Iran — Let’s Get MAD?

How does the Bush Adminstration deal with a member of the “axis of evil?”

February 14, 2002

How does the Bush Adminstration deal with a member of the "axis of evil?"

Iran’s relations with the West have been strained ever since the U.S. embassy in Tehran was seized back in 1979. Despite the country’s continuing steps on the road toward full democracy, the United States still remains deeply suspicious of Iran’s reformist government in Tehran. In fact, President George W. Bush’s State of the Union address included Iran as part of an “axis of evil.” Our new Read My Lips feature examines Iran’s ambivalent relations with the United States.

How does President Bush differentiate between Iran’s regime and its people?

“Iran aggressively pursues these weapons [of mass destruction] and exports terror — while an unelected few repress the Iranian people’s hope for freedom.”

(U.S. President George W. Bush, January 2002)

Did the United States and Iran share common goals during the war in Afghanistan?

“The Iranians were espousing the same objectives we were: getting rid of the Taliban and having a broad based government afterwards. This convergence was limited.”

(Pentagon official, February 2001)

How do historians view the talk of the “axis of evil”?

“Iran’s recent promotion from a rogue state to a member of the “axis of evil” appears to be a belated rhetorical response to Ayatollah Ruhollah Khomeini’s portrayal of the United States as the Great Satan.”

(Abbas Amanat, Yale history professor, February 2002)

What was Iran’s official reaction to the September 11 terrorist attacks?

“The horrific terrorist attacks of September 11, 2001 in the United States were perpetrated by a cult of fanatics who had self-mutilated their ears and tongues — and could only communicate with perceived opponents through carnage and devastation.”

(Iran’s President Mohammad Khatami, November 2001)

What is surprising to those who see Iran as a hotbed for Islamic extremism?

“Islamic radicalism flourishes in corrupt, pro-United States countries in the Middle East — but is hated in an anti-U.S., fundamentalist country like Iran.”

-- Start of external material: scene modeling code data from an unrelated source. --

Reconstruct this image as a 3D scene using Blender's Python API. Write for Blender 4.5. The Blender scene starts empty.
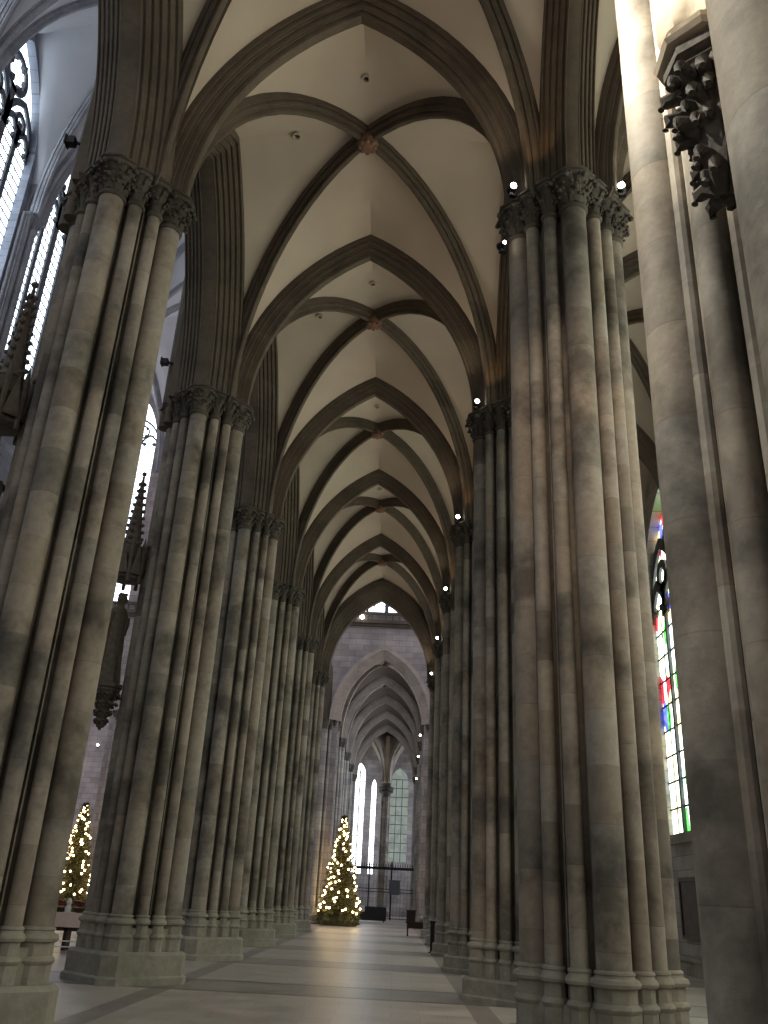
import bpy, bmesh, math, random
from mathutils import Vector, Matrix, noise
R = random.Random(7)
PI = math.pi
col = bpy.context.scene.collection

# ------------------------------------------------------------------ plan of the place (metres)
PX = 4.06            # pier rows at x = -PX and +PX
Y1 = 10.9            # first pair of piers ahead
BAY = 7.5
ZC = 12.85           # neck of the capitals
ZS = 13.55           # springing line
NX = -19.1           # far side of the main vessel
SX = 11.3            # inner face of the outer aisle wall
YT = 63.4            # far side of the transept
def yk(k): return Y1 + BAY * (k - 1)

# ------------------------------------------------------------------ materials
def new_mat(name):
    m = bpy.data.materials.new(name); m.use_nodes = True
    nt = m.node_tree; nt.nodes.clear()
    out = nt.nodes.new('ShaderNodeOutputMaterial')
    return m, nt, out
def N(nt, typ, **kw):
    n = nt.nodes.new(typ)
    for k, v in kw.items():
        if k in n.inputs: n.inputs[k].default_value = v
        else: setattr(n, k, v)
    return n
def math_n(nt, op, a, b=None, clamp=False):
    n = nt.nodes.new('ShaderNodeMath'); n.operation = op; n.use_clamp = clamp
    for i, v in enumerate((a, b)):
        if v is None: continue
        if isinstance(v, (int, float)): n.inputs[i].default_value = v
        else: nt.links.new(v, n.inputs[i])
    return n.outputs[0]
def ramp(nt, fac, stops):
    r = nt.nodes.new('ShaderNodeValToRGB'); e = r.color_ramp.elements
    while len(e) < len(stops): e.new(.5)
    for q, (p, c) in zip(e, stops): q.position = p; q.color = (*c, 1) if len(c) == 3 else c
    nt.links.new(fac, r.inputs[0]); return r.outputs[0]
def mixc(nt, fac, a, b, mode='MIX'):
    n = nt.nodes.new('ShaderNodeMix'); n.data_type = 'RGBA'; n.blend_type = mode
    if isinstance(fac, (int, float)): n.inputs[0].default_value = fac
    else: nt.links.new(fac, n.inputs[0])
    for i, v in ((6, a), (7, b)):
        if isinstance(v, tuple): n.inputs[i].default_value = (*v, 1)
        else: nt.links.new(v, n.inputs[i])
    return n.outputs[2]

def stone(name, base, h=.62, contrast=1., stain=.5, rough=.75, bump=.25, joints=True):
    """drum / block stone: tone changes from course to course, thin joints, blotchy soot stains"""
    m, nt, out = new_mat(name); L = nt.links.new
    bs = N(nt, 'ShaderNodeBsdfPrincipled', Roughness=rough); L(bs.outputs[0], out.inputs[0])
    tc = N(nt, 'ShaderNodeTexCoord'); oi = N(nt, 'ShaderNodeObjectInfo')
    geo = N(nt, 'ShaderNodeNewGeometry')
    sx = N(nt, 'ShaderNodeSeparateXYZ'); L(geo.outputs['Position'], sx.inputs[0])
    rnd = math_n(nt, 'MULTIPLY', oi.outputs['Random'], 9.)
    zz = math_n(nt, 'ADD', math_n(nt, 'DIVIDE', sx.outputs[2], h), rnd)
    fl = math_n(nt, 'FLOOR', zz)
    key = math_n(nt, 'ADD', fl, math_n(nt, 'MULTIPLY', oi.outputs['Random'], 371.))
    wn = N(nt, 'ShaderNodeTexWhiteNoise', noise_dimensions='1D'); L(key, wn.inputs['W'])
    c1 = ramp(nt, wn.outputs[0], [(0, tuple(v*(1-.42*contrast) for v in base)), (.18, tuple(v*(1-.2*contrast) for v in base)),
                                  (.6, base), (1, tuple(min(1, v*(1+.22*contrast)) for v in base))])
    # warm / cool shift
    sep = N(nt, 'ShaderNodeSeparateColor'); L(wn.outputs[1], sep.inputs[0])
    c1 = mixc(nt, math_n(nt, 'MULTIPLY', sep.outputs[1], .5*contrast), c1, tuple(v*k for v, k in zip(base, (1.08, .95, .80))))
    n1 = N(nt, 'ShaderNodeTexNoise', Scale=.9, Detail=5., Roughness=.6); L(geo.outputs['Position'], n1.inputs['Vector'])
    st = ramp(nt, n1.outputs[0], [(.36, (1-stain,)*3), (.52, (1, 1, 1)), (.7, (1.08, 1.08, 1.06))])
    c2 = mixc(nt, 1., c1, st, 'MULTIPLY')
    n2 = N(nt, 'ShaderNodeTexNoise', Scale=7., Detail=6., Roughness=.7); L(geo.outputs['Position'], n2.inputs['Vector'])
    c3 = mixc(nt, 1., c2, ramp(nt, n2.outputs[0], [(.3, (.8, .8, .8)), (.65, (1.1, 1.1, 1.1))]), 'MULTIPLY')
    bumpv = n2.outputs[0]
    if joints:
        fr = math_n(nt, 'FRACT', zz)
        j = math_n(nt, 'LESS_THAN', fr, .016)
        c3 = mixc(nt, math_n(nt, 'MULTIPLY', j, .22), c3, (.06, .05, .04))
    L(c3, bs.inputs['Base Color'])
    bp = N(nt, 'ShaderNodeBump', Strength=bump, Distance=.03); L(bumpv, bp.inputs['Height']); L(bp.outputs[0], bs.inputs['Normal'])
    return m
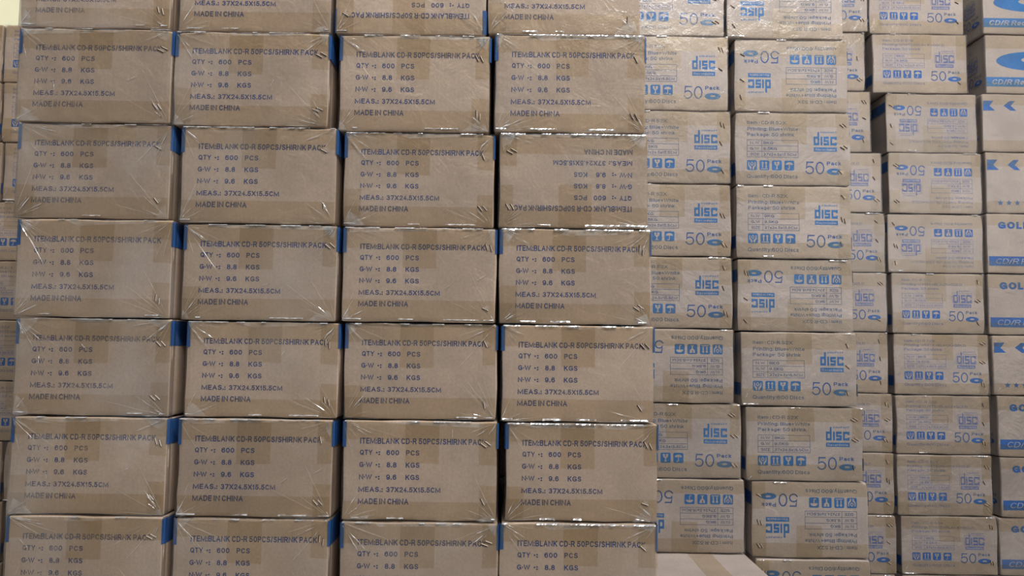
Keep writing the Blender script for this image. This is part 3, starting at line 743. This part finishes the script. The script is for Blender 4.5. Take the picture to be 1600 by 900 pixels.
WD = {'ellipse': 'sideways carton with blue ellipse and band', 'chevron': 'sideways carton with chevrons only', 'chevron_star': 'sideways carton with blue chevrons and stars', 'gold': 'sideways carton with blue GOLD lettering and band'}
stack('W', Y3, 1570, [53, 145.5, 237, 333, 427, 523, 617.6, 714, 809, 901], [(1535, None), (1540.5, None), (1535, None), (1541, None), (1542, None), (1546, None), (1552, None), (1560, None), (1565, None), (1564, None), (1566, None)], 1, 1, (),
      lambda k, fl: '%s, %s in right-edge stack' % (WD[WK[k]], ORD[k]), 'sideways cartons in the right-edge stack', {k: dict(wide_kind=WK[k]) for k in range(11)})
LB = [127, 221, 314, 407, 500, 595, 689, 784, 880]
stack('B', Y3, 20, LB, [(5, None), (2, None), (3, None), (-50, None), (-48, None), (-52, None), (-46, None), (5, None), (4, None), (3, None)], 1, 1, (),
      lab('shadowed disc carton', 'far stack peeking out at left edge'), GC, {'all': dict(bodykey='F')})  # warm kraft body puts the browner light on this stack into its colour
stack('B', Y3, 0, LB, [(None, 3), (None, -1), (None, 1), (None, -54), (None, -52), (None, -56), (None, -50), (None, 1), (None, 0), (None, -1)], 1, 1, (),
      lab('disc carton showing only a sliver', 'outermost left far stack'), GC, {'all': dict(staples=False, bodykey='F')})  # same warm body colour, standing in for the browner light here
# plain cartons added unseen behind the slots, to block light and keep them dark
def light_blockers(Y, xc, levels, where):
    zs = levels
    for k in range(len(zs)-1):
        carton('B', xc, Y+0.004, zs[k+1], 0.99, (zs[k]-zs[k+1]-0.0016)/H0, False, 'added light-blocking carton %s behind %s' % (ORD[k], where), 'unseen light-blocking cartons', plain=True)
L2 = [at(1080, 55, Y2).z+H0] + [at(1080, y, Y2).z for y in C5]; L2 += [L2[-1]/2, 0]
for xc, wh in ((-0.55, 'slot between first and second front stacks'), (-0.278, 'slot between second and third front stacks'), (-0.03, 'slot between third and fourth front stacks')):
    light_blockers(Y2, xc, L2, wh)
L3 = [at(1240, 52, Y3).z+H0]+[at(1450, y, Y3).z for y in (52, 145, 238, 333.5, 426, 521, 617, 710, 806, 898.5)]+[0]
L3[0] = L3[1]+H0
light_blockers(Y3, 0.548, L3, 'slot between the two middle stacks')
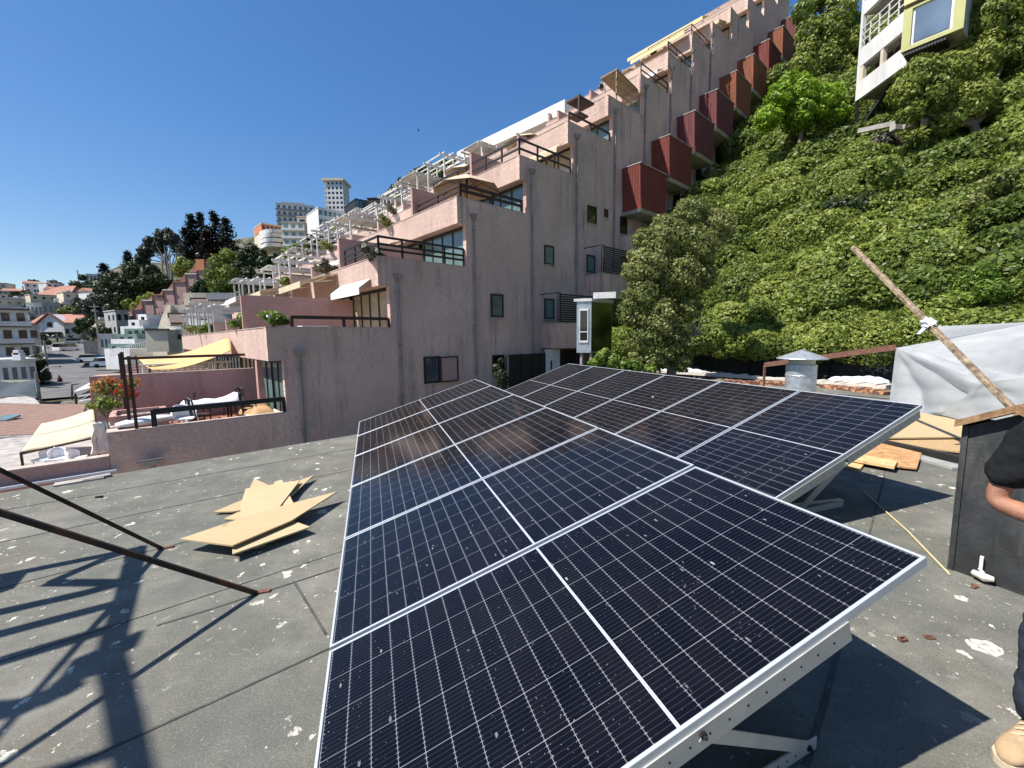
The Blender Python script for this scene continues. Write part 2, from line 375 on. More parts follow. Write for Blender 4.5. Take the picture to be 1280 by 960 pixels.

(Wall Street Journal editorial, October 2001)

What else distinguishes Iran from other Islamic nations?

“It is important to recognize that Iran is one of the more stable regimes in the Middle East.”

(Abbas Amanat, Yale history professor, January 2002)

Are Iranians merely gullible followers of the country’s powerful Muslim clergy?

“When I speak to the youth, they don’t accept it any more if I say, ‘do this because so-and-so said so.’ You have to give a reason, otherwise they don’t accept it.”

(Ali Mohammadpur, Iranian mullah, February 2001)

What view do many Iranian hardliners have of the United States?

“For the unelected few, the United States is still the Great Satan, benefactor of the little Satan — Israel.”

(Derk Kinnane Roelofsma, UPI journalist, February 2002)

What is the current state of reform in Iran?

“We have reforms. We are trying to have a democratic society.”

(Ali Rabiee, Iran’s National Security Advisor, June 2001)

What is the status of free speech in Iran?

“Freedom of expression does exist in Iran. What does not exist is freedom after the expression.”

(Iranian citizen, writing in the Washington Post, January 1996)

How does Iran’s former royal family view the country’s reforms?

“Behind a benign façade of electoral process and claims of an Islamic version of democracy, the Iranian regime remains one of the world’s most cynical oppressors — and an enemy of democratic values.”

(Reza Pahlavi, son of the late shah of Iran, who himself was accused of running an oppressive regime, January 2002)

How long will Iran’s oppressive elements influence national policy?

“An establishment that blocks the paths to reform — and closes the doors to public criticism and protest — will not survive.”

(Hossein Loghmanian, Iranian reformist Member of Parliament, January 2002)

How do Iran’s reformists believe the United States needs to change?

“The United States has to change the way it looks at Iran.”

(Ali Rabiee, Iran’s National Security Advisor, June 2001)

What makes dealing with Iran so tricky?

“Neither Iranian President Mohammad Khatami nor his foreign minister, Kamal Kharrazi — who have up to now been courted by U.S. diplomats — have the final say in foreign policy matters.”

(Derk Kinnane Roelofsma, UPI journalist, February 2002)

Finally, what is Iran’s view of proposed time limits on the current U.S. embargo?

“An embargo is an embargo. Whether it’s two years — or five years.”